## TASK DESCRIPTION
Scan the lines below; pull out those with "pixels".

*** RECORD EXTRACTS

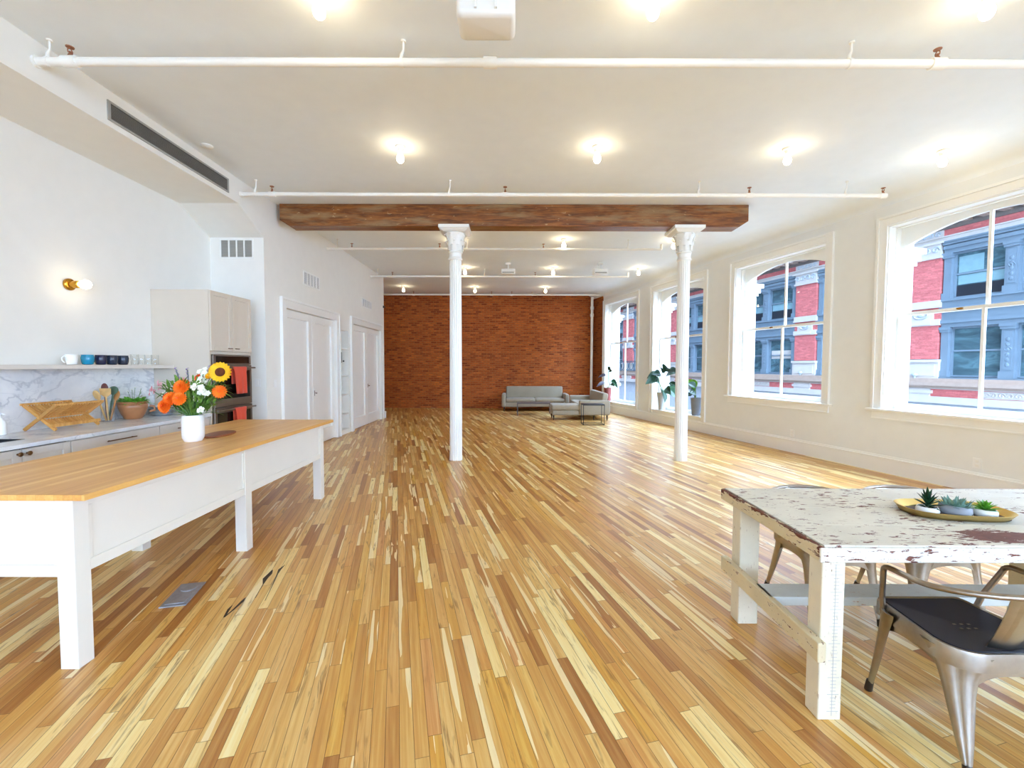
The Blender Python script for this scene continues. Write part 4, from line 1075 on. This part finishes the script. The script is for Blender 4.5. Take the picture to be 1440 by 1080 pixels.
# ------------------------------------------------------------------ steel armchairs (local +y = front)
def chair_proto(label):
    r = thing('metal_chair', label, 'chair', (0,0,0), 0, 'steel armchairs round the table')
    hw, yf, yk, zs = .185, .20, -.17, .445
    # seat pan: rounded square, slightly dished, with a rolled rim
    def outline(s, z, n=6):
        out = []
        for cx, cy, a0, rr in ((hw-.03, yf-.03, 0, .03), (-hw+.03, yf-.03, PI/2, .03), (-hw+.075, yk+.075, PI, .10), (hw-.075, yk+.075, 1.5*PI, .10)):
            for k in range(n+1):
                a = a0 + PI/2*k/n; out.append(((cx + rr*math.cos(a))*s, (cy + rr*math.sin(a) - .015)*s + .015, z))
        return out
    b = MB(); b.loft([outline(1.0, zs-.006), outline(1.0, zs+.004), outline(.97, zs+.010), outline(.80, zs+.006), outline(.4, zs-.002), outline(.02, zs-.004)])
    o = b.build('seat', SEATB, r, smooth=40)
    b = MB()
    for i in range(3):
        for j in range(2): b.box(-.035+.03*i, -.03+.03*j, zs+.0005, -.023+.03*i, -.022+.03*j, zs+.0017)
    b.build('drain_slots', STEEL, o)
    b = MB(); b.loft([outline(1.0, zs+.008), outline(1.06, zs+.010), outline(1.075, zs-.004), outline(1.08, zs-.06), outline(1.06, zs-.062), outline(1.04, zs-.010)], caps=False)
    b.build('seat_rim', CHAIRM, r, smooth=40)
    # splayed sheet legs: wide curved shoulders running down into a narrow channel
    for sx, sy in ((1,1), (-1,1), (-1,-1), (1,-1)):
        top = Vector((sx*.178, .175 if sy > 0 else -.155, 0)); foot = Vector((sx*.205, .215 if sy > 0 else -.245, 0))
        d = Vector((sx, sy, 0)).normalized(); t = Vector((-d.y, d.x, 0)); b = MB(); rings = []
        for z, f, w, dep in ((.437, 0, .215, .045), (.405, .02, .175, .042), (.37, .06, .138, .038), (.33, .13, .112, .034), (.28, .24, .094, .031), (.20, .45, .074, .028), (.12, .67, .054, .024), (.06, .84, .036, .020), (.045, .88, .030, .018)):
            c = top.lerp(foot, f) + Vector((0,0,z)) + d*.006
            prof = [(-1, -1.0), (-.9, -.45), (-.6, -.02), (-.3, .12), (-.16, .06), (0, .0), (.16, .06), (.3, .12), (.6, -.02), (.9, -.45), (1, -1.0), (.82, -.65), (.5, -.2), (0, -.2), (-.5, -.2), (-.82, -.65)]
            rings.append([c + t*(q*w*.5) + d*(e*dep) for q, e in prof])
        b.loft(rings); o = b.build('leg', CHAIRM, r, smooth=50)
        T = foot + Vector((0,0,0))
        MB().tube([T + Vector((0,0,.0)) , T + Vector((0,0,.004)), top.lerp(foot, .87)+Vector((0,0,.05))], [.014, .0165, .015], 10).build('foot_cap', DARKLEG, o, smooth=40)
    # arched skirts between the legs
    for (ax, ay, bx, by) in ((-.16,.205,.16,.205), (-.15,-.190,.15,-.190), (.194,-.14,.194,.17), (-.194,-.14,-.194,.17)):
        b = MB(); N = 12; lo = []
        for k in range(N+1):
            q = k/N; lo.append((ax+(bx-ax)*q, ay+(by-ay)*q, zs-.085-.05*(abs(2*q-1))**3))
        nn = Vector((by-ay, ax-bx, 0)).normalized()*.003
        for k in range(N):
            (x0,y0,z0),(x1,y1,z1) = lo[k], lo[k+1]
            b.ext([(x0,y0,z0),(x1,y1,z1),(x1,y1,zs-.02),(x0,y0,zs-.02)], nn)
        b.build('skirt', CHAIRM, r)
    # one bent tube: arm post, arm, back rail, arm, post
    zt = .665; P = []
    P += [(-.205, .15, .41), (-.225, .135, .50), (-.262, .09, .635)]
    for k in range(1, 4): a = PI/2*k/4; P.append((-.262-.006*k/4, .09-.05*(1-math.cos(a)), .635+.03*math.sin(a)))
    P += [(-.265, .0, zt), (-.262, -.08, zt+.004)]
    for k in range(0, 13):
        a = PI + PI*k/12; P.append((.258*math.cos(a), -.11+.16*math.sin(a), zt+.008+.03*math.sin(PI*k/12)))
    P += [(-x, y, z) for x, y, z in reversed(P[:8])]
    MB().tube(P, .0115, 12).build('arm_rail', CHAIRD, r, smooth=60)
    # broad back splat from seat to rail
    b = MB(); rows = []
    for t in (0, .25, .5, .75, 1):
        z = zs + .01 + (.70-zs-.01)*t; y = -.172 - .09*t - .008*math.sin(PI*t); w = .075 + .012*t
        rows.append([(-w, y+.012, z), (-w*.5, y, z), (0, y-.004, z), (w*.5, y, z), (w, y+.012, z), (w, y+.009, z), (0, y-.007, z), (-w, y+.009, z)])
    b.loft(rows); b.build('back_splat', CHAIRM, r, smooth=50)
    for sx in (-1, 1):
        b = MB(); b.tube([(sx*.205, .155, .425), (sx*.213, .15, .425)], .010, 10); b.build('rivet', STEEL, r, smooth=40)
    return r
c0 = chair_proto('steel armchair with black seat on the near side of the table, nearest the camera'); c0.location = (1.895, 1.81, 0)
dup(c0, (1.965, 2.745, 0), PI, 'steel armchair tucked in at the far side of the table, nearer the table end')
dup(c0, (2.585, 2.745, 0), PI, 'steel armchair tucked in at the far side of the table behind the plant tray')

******
*** RECORD EXTRACTS

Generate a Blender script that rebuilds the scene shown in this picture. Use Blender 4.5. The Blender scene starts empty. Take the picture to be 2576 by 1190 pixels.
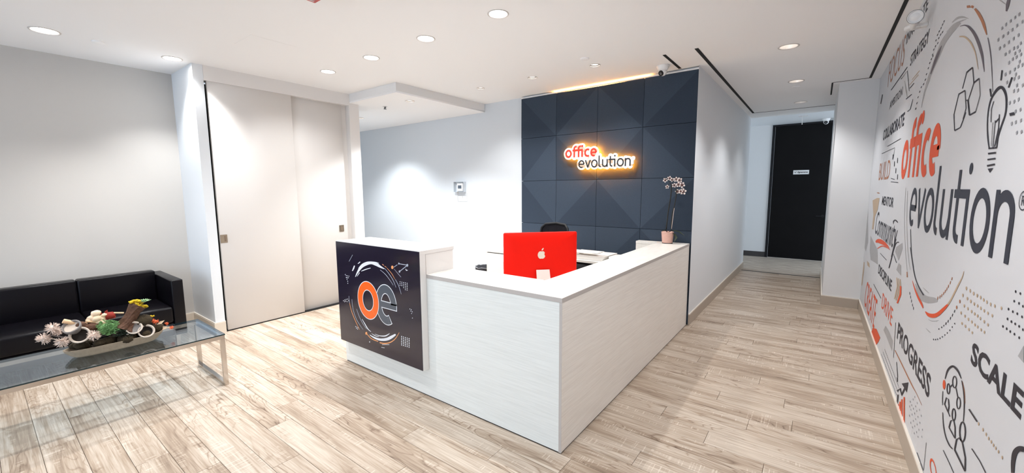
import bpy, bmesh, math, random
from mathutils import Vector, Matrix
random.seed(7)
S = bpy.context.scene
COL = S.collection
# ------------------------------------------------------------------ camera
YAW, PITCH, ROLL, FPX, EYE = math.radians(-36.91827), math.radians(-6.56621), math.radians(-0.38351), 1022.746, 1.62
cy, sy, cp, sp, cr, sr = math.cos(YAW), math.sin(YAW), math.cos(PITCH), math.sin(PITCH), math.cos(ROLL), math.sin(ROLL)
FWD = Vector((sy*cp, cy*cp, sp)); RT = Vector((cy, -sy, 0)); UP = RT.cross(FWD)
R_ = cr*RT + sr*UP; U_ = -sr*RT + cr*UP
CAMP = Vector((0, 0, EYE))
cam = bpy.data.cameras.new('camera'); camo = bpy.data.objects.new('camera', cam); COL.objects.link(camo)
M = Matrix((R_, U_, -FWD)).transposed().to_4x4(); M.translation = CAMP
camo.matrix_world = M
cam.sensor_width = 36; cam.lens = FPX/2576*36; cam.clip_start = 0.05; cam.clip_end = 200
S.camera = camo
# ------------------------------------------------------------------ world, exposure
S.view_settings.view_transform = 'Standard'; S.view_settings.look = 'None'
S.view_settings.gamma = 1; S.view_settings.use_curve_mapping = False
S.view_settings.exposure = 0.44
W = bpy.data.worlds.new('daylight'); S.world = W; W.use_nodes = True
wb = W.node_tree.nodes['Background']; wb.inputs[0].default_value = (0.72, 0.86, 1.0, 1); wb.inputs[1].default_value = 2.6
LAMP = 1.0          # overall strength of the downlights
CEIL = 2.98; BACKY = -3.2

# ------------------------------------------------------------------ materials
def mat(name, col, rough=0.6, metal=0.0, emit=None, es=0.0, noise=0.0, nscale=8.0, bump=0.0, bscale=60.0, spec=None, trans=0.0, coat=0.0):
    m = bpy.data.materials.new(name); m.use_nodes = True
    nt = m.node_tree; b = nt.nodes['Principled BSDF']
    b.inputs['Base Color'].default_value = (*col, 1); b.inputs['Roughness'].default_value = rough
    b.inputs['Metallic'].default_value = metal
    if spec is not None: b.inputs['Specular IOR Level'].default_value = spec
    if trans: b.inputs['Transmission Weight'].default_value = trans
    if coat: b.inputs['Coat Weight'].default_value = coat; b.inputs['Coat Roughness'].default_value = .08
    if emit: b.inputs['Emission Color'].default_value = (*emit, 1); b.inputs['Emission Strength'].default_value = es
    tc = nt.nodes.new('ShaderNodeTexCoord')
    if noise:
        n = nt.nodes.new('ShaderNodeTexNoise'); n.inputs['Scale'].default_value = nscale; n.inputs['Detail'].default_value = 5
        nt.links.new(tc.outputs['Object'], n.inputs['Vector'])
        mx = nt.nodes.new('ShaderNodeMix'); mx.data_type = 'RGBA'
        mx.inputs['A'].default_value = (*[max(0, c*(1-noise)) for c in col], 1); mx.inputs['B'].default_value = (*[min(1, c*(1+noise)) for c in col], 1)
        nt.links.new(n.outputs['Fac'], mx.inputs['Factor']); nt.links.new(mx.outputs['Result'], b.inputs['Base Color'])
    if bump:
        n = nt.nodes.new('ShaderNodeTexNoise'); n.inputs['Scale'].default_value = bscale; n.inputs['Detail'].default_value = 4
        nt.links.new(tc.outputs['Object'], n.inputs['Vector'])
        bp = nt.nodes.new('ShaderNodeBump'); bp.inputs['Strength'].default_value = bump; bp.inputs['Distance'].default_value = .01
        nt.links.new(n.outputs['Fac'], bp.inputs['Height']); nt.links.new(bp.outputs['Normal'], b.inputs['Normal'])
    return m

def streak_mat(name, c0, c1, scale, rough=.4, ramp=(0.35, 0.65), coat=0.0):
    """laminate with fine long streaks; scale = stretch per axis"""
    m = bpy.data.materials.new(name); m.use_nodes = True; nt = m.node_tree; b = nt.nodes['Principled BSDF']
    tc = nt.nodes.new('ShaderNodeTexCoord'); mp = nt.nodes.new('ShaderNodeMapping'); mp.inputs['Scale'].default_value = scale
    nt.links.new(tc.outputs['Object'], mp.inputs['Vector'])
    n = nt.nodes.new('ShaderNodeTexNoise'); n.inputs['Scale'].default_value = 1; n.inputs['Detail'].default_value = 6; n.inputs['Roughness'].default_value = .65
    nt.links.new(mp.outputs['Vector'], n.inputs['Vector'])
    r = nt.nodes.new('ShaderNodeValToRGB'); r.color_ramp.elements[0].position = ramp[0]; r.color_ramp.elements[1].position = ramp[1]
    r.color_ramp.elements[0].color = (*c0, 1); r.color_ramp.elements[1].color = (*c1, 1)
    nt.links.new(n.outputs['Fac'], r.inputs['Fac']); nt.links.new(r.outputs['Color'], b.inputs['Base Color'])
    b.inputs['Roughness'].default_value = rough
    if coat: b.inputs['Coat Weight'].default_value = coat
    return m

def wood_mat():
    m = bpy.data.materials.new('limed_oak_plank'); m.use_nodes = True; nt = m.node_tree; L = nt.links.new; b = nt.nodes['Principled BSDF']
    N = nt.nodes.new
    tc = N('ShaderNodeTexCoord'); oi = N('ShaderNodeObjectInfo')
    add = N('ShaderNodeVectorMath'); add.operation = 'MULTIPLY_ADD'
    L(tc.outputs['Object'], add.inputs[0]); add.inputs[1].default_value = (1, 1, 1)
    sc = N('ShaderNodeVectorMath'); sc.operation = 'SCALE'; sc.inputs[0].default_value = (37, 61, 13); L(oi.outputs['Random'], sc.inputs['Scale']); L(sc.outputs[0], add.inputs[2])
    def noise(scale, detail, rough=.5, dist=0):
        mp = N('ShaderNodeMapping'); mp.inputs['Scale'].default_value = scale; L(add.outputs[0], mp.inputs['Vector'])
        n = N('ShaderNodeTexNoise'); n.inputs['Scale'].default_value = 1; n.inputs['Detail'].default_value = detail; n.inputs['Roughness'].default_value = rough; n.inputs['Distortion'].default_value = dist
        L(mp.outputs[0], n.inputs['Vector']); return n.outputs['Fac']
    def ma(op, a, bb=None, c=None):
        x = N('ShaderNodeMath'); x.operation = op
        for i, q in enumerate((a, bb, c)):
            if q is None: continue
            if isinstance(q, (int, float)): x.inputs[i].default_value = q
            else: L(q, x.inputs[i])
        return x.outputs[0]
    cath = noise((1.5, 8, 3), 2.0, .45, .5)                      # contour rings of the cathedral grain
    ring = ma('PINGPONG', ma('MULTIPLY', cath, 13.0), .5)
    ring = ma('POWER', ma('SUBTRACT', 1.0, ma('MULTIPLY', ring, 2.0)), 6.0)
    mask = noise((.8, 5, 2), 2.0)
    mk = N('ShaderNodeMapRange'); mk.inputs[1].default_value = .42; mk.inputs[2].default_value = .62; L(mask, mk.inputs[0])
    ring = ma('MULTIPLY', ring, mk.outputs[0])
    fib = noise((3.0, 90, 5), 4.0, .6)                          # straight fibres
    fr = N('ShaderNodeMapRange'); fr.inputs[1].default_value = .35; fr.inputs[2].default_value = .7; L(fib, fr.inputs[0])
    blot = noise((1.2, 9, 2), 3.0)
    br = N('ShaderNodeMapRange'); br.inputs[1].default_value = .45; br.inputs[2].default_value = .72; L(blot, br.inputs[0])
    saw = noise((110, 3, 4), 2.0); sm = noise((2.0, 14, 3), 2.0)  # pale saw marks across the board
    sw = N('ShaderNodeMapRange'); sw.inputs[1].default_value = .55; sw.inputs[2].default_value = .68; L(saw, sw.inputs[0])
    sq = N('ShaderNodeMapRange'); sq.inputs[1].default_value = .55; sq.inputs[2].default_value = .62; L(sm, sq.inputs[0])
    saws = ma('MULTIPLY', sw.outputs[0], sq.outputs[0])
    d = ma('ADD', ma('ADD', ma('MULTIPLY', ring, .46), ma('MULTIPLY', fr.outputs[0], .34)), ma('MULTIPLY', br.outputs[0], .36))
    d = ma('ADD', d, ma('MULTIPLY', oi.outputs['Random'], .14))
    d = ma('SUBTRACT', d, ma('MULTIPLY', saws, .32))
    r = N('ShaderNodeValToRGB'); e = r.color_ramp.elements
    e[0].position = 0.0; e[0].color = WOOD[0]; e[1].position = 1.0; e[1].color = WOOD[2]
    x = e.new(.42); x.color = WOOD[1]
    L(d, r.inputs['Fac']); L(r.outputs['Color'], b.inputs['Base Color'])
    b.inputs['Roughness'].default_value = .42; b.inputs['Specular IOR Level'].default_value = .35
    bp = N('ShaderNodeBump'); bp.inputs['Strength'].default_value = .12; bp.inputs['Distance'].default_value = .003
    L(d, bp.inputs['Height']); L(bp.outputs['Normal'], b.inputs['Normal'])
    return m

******

## CORRECT RESULT
The Blender Python script for this scene continues. Write part 4, from line 1075 on. This part finishes the script. The script is for Blender 4.5. Take the picture to be 1440 by 1080 pixels.
Generate a Blender script that rebuilds the scene shown in this picture. Use Blender 4.5. The Blender scene starts empty. Take the picture to be 2576 by 1190 pixels.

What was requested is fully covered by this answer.